EXERCISE
Reproduce each line of the listing exactly.

AVAILABLE DATA
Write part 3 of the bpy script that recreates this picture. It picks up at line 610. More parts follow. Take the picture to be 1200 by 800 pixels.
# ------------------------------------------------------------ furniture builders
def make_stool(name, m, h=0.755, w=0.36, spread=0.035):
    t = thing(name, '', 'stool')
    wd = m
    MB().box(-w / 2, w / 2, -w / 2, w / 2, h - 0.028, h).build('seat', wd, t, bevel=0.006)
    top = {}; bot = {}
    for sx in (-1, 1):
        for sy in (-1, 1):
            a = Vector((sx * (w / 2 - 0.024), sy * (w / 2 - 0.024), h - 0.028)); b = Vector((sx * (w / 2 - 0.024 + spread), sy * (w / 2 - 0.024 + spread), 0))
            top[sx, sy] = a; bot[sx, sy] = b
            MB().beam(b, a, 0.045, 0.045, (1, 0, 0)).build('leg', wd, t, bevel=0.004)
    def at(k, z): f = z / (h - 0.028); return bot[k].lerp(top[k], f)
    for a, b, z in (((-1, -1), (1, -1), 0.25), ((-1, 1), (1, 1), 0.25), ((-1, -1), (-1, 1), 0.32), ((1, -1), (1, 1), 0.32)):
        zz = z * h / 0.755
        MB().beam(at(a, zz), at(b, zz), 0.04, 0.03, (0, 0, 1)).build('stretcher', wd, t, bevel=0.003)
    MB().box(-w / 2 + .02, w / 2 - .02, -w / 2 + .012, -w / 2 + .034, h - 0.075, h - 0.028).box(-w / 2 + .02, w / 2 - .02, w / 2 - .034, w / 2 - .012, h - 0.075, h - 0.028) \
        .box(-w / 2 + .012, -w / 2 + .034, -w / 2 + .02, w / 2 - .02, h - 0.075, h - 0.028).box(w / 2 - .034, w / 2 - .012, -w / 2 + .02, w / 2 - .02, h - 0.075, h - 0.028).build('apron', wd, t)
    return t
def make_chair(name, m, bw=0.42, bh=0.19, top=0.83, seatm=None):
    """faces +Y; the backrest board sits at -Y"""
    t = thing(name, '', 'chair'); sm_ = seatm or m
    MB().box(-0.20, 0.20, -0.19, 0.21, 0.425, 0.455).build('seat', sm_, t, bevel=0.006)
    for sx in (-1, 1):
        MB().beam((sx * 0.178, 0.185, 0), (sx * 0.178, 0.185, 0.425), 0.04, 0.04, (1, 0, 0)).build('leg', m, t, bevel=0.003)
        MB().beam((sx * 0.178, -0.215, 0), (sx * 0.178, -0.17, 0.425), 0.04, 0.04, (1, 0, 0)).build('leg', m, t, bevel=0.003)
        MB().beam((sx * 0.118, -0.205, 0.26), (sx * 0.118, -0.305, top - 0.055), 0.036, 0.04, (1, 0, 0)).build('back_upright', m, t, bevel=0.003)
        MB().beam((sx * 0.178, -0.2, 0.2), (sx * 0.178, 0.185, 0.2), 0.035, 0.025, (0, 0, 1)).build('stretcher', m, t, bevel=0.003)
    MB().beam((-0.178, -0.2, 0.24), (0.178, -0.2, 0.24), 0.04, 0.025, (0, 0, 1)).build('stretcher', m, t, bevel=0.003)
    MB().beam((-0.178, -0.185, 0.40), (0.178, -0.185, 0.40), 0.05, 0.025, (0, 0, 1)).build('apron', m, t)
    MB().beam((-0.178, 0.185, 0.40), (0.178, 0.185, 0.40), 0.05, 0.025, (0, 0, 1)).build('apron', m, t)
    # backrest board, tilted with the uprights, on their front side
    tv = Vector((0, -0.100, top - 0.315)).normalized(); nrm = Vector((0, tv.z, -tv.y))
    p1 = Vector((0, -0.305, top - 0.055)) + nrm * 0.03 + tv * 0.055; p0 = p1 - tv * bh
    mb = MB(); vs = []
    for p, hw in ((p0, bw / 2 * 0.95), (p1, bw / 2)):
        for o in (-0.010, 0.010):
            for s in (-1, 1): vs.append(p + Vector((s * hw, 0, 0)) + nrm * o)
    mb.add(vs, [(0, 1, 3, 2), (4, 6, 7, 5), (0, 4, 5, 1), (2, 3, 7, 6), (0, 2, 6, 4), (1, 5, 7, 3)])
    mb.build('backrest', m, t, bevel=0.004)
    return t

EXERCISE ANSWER
Write part 3 of the bpy script that recreates this picture. It picks up at line 610. More parts follow. Take the picture to be 1200 by 800 pixels.
# ------------------------------------------------------------ furniture builders
def make_stool(name, m, h=0.755, w=0.36, spread=0.035):
    t = thing(name, '', 'stool')
    wd = m
    MB().box(-w / 2, w / 2, -w / 2, w / 2, h - 0.028, h).build('seat', wd, t, bevel=0.006)
    top = {}; bot = {}
    for sx in (-1, 1):
        for sy in (-1, 1):
            a = Vector((sx * (w / 2 - 0.024), sy * (w / 2 - 0.024), h - 0.028)); b = Vector((sx * (w / 2 - 0.024 + spread), sy * (w / 2 - 0.024 + spread), 0))
            top[sx, sy] = a; bot[sx, sy] = b
            MB().beam(b, a, 0.045, 0.045, (1, 0, 0)).build('leg', wd, t, bevel=0.004)
    def at(k, z): f = z / (h - 0.028); return bot[k].lerp(top[k], f)
    for a, b, z in (((-1, -1), (1, -1), 0.25), ((-1, 1), (1, 1), 0.25), ((-1, -1), (-1, 1), 0.32), ((1, -1), (1, 1), 0.32)):
        zz = z * h / 0.755
        MB().beam(at(a, zz), at(b, zz), 0.04, 0.03, (0, 0, 1)).build('stretcher', wd, t, bevel=0.003)
    MB().box(-w / 2 + .02, w / 2 - .02, -w / 2 + .012, -w / 2 + .034, h - 0.075, h - 0.028).box(-w / 2 + .02, w / 2 - .02, w / 2 - .034, w / 2 - .012, h - 0.075, h - 0.028) \
        .box(-w / 2 + .012, -w / 2 + .034, -w / 2 + .02, w / 2 - .02, h - 0.075, h - 0.028).box(w / 2 - .034, w / 2 - .012, -w / 2 + .02, w / 2 - .02, h - 0.075, h - 0.028).build('apron', wd, t)
    return t
def make_chair(name, m, bw=0.42, bh=0.19, top=0.83, seatm=None):
    """faces +Y; the backrest board sits at -Y"""
    t = thing(name, '', 'chair'); sm_ = seatm or m
    MB().box(-0.20, 0.20, -0.19, 0.21, 0.425, 0.455).build('seat', sm_, t, bevel=0.006)
    for sx in (-1, 1):
        MB().beam((sx * 0.178, 0.185, 0), (sx * 0.178, 0.185, 0.425), 0.04, 0.04, (1, 0, 0)).build('leg', m, t, bevel=0.003)
        MB().beam((sx * 0.178, -0.215, 0), (sx * 0.178, -0.17, 0.425), 0.04, 0.04, (1, 0, 0)).build('leg', m, t, bevel=0.003)
        MB().beam((sx * 0.118, -0.205, 0.26), (sx * 0.118, -0.305, top - 0.055), 0.036, 0.04, (1, 0, 0)).build('back_upright', m, t, bevel=0.003)
        MB().beam((sx * 0.178, -0.2, 0.2), (sx * 0.178, 0.185, 0.2), 0.035, 0.025, (0, 0, 1)).build('stretcher', m, t, bevel=0.003)
    MB().beam((-0.178, -0.2, 0.24), (0.178, -0.2, 0.24), 0.04, 0.025, (0, 0, 1)).build('stretcher', m, t, bevel=0.003)
    MB().beam((-0.178, -0.185, 0.40), (0.178, -0.185, 0.40), 0.05, 0.025, (0, 0, 1)).build('apron', m, t)
    MB().beam((-0.178, 0.185, 0.40), (0.178, 0.185, 0.40), 0.05, 0.025, (0, 0, 1)).build('apron', m, t)
    # backrest board, tilted with the uprights, on their front side
    tv = Vector((0, -0.100, top - 0.315)).normalized(); nrm = Vector((0, tv.z, -tv.y))
    p1 = Vector((0, -0.305, top - 0.055)) + nrm * 0.03 + tv * 0.055; p0 = p1 - tv * bh
    mb = MB(); vs = []
    for p, hw in ((p0, bw / 2 * 0.95), (p1, bw / 2)):
        for o in (-0.010, 0.010):
            for s in (-1, 1): vs.append(p + Vector((s * hw, 0, 0)) + nrm * o)
    mb.add(vs, [(0, 1, 3, 2), (4, 6, 7, 5), (0, 4, 5, 1), (2, 3, 7, 6), (0, 2, 6, 4), (1, 5, 7, 3)])
    mb.build('backrest', m, t, bevel=0.004)
    return t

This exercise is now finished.